• [The data]
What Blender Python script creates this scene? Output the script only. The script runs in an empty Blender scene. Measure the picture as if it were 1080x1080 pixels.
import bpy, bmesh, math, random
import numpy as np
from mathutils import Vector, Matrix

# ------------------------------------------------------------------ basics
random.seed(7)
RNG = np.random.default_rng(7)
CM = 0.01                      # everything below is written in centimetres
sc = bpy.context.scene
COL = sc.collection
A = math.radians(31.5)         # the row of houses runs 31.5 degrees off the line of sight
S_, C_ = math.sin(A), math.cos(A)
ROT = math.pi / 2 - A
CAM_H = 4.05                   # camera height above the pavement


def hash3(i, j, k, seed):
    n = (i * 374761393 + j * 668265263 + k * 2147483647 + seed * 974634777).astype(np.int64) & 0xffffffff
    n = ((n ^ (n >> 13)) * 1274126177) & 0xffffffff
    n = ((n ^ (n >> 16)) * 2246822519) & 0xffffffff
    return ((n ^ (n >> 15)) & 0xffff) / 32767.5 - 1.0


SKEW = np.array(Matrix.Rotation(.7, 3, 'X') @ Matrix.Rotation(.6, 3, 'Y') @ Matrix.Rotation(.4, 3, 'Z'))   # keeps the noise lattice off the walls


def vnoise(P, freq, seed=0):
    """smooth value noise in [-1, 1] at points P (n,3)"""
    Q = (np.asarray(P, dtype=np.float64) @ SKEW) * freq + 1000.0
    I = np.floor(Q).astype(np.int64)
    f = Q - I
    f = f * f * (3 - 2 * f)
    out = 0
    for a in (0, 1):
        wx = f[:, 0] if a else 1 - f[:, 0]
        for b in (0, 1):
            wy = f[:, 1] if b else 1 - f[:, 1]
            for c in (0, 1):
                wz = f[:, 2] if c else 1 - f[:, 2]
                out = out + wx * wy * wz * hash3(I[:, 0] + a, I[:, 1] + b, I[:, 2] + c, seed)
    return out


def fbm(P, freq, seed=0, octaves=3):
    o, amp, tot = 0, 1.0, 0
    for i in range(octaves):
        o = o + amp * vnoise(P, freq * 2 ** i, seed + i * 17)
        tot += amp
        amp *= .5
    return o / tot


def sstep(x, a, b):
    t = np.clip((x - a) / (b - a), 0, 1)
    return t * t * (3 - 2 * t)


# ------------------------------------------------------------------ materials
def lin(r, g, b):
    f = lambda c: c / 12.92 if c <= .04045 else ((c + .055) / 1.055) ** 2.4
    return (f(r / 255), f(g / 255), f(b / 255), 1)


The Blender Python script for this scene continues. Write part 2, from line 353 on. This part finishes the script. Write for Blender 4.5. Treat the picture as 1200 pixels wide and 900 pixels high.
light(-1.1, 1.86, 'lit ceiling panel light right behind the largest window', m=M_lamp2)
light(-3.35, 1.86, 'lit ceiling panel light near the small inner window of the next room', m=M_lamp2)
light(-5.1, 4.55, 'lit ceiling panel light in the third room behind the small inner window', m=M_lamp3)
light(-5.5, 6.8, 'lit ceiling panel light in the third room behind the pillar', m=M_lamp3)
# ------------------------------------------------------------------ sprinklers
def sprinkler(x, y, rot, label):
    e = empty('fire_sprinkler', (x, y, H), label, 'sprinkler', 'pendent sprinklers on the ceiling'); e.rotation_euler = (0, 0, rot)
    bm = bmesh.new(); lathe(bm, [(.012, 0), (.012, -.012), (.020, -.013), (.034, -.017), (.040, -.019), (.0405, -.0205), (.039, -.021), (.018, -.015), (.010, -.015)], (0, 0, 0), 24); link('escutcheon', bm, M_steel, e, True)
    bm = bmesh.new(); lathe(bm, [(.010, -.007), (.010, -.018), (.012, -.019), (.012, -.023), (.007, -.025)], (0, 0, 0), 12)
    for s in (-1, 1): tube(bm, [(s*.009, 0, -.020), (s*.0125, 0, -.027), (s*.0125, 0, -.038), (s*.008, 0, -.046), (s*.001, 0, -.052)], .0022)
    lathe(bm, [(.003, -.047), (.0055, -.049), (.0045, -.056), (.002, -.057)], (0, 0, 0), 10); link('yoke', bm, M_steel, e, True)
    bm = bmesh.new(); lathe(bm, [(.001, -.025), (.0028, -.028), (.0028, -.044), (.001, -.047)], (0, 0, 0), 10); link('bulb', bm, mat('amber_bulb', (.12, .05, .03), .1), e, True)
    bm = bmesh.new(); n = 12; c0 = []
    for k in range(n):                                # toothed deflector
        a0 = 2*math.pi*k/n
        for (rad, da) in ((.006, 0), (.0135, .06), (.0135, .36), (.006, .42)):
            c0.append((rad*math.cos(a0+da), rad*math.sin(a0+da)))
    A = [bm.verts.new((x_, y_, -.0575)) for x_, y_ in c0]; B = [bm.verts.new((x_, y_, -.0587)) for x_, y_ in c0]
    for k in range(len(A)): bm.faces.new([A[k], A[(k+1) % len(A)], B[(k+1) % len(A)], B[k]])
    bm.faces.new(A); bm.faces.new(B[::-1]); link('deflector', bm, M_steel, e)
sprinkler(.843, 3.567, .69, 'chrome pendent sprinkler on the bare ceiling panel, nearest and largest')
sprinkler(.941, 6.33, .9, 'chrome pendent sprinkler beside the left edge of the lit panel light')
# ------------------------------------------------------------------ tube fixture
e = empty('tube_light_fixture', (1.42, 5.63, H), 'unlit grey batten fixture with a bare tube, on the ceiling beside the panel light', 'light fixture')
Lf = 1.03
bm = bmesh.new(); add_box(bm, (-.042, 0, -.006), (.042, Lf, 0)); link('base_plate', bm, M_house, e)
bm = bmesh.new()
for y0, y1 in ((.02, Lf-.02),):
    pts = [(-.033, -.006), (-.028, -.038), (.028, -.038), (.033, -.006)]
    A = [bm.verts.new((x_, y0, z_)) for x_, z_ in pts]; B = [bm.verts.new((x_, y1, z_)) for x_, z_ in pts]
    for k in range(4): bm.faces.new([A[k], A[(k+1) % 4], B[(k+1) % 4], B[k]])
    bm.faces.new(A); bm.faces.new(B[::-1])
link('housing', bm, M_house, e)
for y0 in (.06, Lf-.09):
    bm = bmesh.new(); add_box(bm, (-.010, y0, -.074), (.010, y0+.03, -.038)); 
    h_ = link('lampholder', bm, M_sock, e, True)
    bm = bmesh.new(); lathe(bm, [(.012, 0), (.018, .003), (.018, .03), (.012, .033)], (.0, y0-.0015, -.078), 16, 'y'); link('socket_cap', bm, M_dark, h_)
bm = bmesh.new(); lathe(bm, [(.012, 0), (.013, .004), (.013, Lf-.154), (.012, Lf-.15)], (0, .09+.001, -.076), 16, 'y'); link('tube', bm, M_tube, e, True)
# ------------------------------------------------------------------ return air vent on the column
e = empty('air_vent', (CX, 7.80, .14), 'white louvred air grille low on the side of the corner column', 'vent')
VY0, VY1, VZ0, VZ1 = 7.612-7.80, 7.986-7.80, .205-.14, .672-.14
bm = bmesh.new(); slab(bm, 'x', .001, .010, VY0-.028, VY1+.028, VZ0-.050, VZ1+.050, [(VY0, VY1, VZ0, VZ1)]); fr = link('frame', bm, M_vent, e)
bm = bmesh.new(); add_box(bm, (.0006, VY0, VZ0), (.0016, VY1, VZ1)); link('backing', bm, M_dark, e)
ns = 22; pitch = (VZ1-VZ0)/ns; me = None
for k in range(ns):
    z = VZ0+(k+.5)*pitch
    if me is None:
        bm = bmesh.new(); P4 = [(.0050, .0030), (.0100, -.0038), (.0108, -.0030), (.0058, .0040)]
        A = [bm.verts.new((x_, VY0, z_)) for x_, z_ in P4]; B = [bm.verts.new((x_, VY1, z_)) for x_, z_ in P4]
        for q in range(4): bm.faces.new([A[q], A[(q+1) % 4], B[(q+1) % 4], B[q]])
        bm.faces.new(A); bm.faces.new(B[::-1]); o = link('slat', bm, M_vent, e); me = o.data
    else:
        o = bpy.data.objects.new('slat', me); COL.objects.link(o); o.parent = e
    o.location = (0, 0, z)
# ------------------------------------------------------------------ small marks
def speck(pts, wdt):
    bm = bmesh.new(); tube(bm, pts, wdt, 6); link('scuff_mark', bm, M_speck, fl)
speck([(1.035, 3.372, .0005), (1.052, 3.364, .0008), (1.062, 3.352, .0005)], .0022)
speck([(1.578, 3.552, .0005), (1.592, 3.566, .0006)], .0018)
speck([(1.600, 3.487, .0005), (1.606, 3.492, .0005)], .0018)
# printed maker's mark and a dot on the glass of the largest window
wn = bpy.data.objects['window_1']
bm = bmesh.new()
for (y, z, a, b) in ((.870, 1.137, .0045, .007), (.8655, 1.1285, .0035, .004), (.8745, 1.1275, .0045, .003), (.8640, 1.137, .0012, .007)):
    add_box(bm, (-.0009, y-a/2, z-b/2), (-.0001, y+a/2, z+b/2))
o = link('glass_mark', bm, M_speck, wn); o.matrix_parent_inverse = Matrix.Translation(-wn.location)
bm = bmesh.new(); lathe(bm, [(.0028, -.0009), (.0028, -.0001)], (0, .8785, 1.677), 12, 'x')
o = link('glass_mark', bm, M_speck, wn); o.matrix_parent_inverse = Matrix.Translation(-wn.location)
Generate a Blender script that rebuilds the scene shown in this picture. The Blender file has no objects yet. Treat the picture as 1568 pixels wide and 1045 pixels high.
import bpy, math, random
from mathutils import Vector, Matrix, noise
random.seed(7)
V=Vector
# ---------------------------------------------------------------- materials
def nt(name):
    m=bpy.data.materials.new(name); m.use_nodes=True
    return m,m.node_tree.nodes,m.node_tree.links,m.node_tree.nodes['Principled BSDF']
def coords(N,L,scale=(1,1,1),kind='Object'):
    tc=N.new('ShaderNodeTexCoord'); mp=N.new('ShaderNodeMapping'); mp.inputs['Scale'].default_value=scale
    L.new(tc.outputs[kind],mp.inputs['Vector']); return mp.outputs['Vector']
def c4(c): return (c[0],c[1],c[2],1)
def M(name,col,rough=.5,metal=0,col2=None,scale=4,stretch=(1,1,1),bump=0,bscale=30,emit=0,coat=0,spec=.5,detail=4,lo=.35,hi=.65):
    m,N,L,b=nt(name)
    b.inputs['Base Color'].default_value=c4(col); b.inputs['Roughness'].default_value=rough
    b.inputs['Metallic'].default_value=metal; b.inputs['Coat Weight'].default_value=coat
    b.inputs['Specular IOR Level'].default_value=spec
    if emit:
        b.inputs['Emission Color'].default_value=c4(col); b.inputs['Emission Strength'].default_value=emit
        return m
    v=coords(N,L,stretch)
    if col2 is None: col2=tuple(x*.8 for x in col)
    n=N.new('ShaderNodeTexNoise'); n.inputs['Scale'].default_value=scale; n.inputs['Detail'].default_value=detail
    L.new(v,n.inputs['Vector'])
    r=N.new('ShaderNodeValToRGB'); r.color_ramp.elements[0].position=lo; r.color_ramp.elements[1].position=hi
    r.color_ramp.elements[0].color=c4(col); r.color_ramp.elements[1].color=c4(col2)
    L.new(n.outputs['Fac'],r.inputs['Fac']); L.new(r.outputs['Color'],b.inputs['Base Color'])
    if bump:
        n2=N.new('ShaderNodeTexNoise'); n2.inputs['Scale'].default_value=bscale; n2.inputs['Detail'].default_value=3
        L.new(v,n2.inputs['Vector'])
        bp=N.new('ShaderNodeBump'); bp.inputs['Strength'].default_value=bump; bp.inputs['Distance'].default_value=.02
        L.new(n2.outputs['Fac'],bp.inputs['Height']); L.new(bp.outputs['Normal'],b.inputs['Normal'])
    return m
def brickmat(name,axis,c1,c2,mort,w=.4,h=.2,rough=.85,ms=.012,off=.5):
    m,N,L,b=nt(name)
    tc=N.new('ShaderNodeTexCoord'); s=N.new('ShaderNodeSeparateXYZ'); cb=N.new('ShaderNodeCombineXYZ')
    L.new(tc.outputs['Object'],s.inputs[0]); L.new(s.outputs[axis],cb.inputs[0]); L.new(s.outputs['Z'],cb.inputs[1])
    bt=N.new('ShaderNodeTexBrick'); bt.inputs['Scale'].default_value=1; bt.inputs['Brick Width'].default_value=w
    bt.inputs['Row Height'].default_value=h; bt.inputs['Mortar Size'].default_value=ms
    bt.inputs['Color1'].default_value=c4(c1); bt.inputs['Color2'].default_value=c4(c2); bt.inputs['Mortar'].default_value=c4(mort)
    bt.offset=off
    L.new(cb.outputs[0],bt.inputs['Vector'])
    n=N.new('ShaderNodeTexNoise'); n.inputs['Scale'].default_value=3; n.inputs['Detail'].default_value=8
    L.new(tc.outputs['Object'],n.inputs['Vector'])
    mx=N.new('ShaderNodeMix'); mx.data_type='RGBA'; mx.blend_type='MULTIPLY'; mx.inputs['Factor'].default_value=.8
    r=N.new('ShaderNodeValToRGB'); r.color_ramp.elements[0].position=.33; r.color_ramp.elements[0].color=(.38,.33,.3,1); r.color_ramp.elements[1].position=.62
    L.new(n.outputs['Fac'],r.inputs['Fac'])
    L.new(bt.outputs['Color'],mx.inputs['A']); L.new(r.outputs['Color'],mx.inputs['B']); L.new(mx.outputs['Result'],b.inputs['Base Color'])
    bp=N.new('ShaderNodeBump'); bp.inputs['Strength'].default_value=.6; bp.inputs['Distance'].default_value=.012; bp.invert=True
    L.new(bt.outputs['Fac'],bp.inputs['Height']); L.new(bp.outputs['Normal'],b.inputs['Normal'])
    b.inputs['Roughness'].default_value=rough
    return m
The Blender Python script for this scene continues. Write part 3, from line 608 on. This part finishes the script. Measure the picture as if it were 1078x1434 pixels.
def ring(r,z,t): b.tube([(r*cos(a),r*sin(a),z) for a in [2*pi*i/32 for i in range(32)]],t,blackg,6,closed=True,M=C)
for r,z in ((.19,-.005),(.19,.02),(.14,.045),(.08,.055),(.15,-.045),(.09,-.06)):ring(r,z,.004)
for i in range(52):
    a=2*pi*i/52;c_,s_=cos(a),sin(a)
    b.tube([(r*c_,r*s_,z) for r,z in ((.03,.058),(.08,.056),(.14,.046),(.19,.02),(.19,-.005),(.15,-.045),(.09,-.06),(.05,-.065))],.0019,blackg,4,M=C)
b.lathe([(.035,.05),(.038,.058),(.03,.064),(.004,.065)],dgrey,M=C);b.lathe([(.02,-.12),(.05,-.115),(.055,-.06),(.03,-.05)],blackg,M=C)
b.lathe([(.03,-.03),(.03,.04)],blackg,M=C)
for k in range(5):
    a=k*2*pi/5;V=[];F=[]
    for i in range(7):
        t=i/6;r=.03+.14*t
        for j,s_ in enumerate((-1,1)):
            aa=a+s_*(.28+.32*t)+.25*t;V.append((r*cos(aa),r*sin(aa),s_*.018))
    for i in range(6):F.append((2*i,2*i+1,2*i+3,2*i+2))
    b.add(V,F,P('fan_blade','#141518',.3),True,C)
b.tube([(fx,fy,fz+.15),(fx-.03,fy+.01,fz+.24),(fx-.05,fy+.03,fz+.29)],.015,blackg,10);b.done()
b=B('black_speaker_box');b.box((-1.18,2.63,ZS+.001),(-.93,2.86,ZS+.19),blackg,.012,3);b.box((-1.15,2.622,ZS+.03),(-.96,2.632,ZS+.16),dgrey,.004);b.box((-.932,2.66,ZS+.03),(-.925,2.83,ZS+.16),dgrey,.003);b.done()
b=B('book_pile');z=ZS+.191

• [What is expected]
The lines from the top of the data above down to the line containing "return o / tot" are to be copied exactly; no other line should appear.

• [Response to this exercise]
What Blender Python script creates this scene? Output the script only. The script runs in an empty Blender scene. Measure the picture as if it were 1080x1080 pixels.
import bpy, bmesh, math, random
import numpy as np
from mathutils import Vector, Matrix

# ------------------------------------------------------------------ basics
random.seed(7)
RNG = np.random.default_rng(7)
CM = 0.01                      # everything below is written in centimetres
sc = bpy.context.scene
COL = sc.collection
A = math.radians(31.5)         # the row of houses runs 31.5 degrees off the line of sight
S_, C_ = math.sin(A), math.cos(A)
ROT = math.pi / 2 - A
CAM_H = 4.05                   # camera height above the pavement


def hash3(i, j, k, seed):
    n = (i * 374761393 + j * 668265263 + k * 2147483647 + seed * 974634777).astype(np.int64) & 0xffffffff
    n = ((n ^ (n >> 13)) * 1274126177) & 0xffffffff
    n = ((n ^ (n >> 16)) * 2246822519) & 0xffffffff
    return ((n ^ (n >> 15)) & 0xffff) / 32767.5 - 1.0


SKEW = np.array(Matrix.Rotation(.7, 3, 'X') @ Matrix.Rotation(.6, 3, 'Y') @ Matrix.Rotation(.4, 3, 'Z'))   # keeps the noise lattice off the walls


def vnoise(P, freq, seed=0):
    """smooth value noise in [-1, 1] at points P (n,3)"""
    Q = (np.asarray(P, dtype=np.float64) @ SKEW) * freq + 1000.0
    I = np.floor(Q).astype(np.int64)
    f = Q - I
    f = f * f * (3 - 2 * f)
    out = 0
    for a in (0, 1):
        wx = f[:, 0] if a else 1 - f[:, 0]
        for b in (0, 1):
            wy = f[:, 1] if b else 1 - f[:, 1]
            for c in (0, 1):
                wz = f[:, 2] if c else 1 - f[:, 2]
                out = out + wx * wy * wz * hash3(I[:, 0] + a, I[:, 1] + b, I[:, 2] + c, seed)
    return out


def fbm(P, freq, seed=0, octaves=3):
    o, amp, tot = 0, 1.0, 0
    for i in range(octaves):
        o = o + amp * vnoise(P, freq * 2 ** i, seed + i * 17)
        tot += amp
        amp *= .5
    return o / tot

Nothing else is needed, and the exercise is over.